Cash Up

Sunday, April 05, 2009

By David Brits and Linda Stupart

We wandered around the fair (pretty listlessly after last nights party) asking all the stalls how their sales have been going this year, and generally reports are pretty unenthused. ArtHeat's source close to the fair's organisers, Artlogic, has told us that galleries have not sold as much this year as last, quite possibly because that recession thing we've been hearing about. Although our source reports that the older, established galleries have done well, South Africa's art-buying public are apparently unsurprisingly conservative.

Baylon Sandri of SMAC Gallery put it succinctly when he told me "it's the people who are almost dead that they want," in a lamentation of the buyers' disinterest in his contemporary works. As well as those nearing corpse-status, the general trend seems to lean toward the safe and rock-like, although there are exceptions like whatiftheworld's successes in selling edgy new work by young artists.

Having done particularly well this year, the Everard Read has flogged off plenty of their fire-place paintings and rock men garden sculptures.
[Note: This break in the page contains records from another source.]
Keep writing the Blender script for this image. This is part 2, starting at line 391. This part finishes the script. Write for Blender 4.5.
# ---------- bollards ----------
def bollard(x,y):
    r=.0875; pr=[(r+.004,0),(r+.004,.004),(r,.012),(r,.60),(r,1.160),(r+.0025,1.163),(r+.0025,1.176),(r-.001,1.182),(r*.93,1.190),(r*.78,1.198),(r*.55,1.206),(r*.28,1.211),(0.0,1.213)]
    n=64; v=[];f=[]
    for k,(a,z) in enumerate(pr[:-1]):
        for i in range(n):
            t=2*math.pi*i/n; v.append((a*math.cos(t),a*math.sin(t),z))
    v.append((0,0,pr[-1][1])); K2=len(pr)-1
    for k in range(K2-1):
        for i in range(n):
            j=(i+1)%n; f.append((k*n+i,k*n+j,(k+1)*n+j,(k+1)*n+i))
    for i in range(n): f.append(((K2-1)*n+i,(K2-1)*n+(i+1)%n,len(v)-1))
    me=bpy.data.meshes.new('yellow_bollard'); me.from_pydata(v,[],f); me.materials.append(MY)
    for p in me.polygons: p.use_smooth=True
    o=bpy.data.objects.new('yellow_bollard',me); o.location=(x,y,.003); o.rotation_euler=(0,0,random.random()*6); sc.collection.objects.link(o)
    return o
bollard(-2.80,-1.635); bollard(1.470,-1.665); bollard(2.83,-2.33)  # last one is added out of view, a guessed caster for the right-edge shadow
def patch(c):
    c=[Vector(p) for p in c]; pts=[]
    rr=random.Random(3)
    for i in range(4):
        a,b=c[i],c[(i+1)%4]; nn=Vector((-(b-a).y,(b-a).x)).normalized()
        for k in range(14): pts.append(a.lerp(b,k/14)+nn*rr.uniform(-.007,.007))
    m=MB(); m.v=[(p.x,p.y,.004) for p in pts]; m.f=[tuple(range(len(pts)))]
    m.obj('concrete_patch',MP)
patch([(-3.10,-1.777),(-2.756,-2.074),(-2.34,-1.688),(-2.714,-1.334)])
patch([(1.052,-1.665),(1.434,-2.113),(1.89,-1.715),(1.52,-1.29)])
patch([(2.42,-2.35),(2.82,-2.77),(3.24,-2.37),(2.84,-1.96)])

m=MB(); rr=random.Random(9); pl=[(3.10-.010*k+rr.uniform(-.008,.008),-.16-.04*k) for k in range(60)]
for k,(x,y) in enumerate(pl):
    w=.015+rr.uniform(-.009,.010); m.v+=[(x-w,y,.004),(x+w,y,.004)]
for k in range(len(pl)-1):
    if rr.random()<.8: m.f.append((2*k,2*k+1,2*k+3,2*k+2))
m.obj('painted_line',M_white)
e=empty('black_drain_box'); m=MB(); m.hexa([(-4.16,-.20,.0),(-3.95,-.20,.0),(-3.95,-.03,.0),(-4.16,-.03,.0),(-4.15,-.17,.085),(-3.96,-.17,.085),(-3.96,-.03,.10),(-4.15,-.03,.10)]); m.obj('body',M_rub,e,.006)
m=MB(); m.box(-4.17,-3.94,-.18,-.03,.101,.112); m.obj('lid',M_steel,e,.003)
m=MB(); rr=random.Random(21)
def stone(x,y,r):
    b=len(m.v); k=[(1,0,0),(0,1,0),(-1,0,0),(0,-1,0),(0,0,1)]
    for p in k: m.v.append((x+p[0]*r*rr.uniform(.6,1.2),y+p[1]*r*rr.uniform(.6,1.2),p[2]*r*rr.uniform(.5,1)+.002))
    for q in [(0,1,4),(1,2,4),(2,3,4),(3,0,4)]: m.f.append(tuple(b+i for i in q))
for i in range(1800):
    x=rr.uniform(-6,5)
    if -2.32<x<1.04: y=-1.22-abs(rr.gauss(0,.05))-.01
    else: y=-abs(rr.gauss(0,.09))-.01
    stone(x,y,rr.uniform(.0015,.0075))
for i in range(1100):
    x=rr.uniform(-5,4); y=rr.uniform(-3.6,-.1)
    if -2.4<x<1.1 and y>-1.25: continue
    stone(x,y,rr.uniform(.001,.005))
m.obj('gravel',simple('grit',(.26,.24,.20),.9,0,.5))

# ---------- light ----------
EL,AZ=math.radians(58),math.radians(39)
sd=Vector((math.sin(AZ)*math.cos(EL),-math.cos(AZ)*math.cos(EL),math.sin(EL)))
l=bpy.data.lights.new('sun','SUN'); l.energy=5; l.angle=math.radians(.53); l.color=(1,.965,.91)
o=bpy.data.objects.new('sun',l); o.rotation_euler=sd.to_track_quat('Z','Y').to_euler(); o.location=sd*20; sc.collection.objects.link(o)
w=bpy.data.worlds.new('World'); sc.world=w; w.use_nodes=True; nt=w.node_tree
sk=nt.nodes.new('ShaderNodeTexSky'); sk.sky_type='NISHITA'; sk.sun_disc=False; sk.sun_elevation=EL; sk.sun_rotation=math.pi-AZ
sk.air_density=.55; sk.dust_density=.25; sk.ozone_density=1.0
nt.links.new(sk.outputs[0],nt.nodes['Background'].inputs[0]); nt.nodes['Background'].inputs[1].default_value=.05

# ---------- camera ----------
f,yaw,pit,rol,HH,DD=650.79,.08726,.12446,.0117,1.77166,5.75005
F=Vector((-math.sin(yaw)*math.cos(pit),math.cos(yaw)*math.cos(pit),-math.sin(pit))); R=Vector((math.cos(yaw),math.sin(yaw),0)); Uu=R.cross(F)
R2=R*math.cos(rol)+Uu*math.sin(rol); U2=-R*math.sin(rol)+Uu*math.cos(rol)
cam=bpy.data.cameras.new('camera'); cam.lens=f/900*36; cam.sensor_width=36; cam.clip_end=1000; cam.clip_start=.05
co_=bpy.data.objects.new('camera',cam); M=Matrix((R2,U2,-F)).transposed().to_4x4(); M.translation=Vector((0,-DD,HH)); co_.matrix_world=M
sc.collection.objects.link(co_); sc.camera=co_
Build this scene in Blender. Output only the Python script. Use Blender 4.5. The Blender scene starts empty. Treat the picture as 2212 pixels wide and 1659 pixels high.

We did follow up on a rumour that the gallery has a habit of placing red stickers on pieces that have not yet sold, however I got an unequivocal NO from the burly man with the clipboard, hearing his nervous chuckle to his assistant as we turned around and left.

On the other end of the scale, however, Bisi Silva, of the CCA Lagos reported that the gallery's first time at the art fair has been a bittersweet affair. Sweet, in the respect that the CCA has received great critical feedback for what they have achieved as a Nigerian public art institution, here at the fair to generate much-needed funds. And bitter, in that they have only sold one artwork, and haven't nearly covered costs. Sadly the CCA will have to review income-generating strategies such as this.

Generally, preferences follow the usual trend, with prints and photographs doing particularly well, with cool kids like Liam Lynch and Zander Blom selling nicely at the Rooke gallery, as well as the usual pseudo-documentary cash cows. All in all, the galleries are doing okay. Kind of. A lot of very bad work has sold to very rich people, and galleries from elsewhere in the continent are doing disappointingly badly.

As for the big El Anatsui (priced at 6.5 million dollars); it was apparently purchased by the Royal Family of Abu Dhabi, and is alleged to hang in the lobby of their nice new hotel.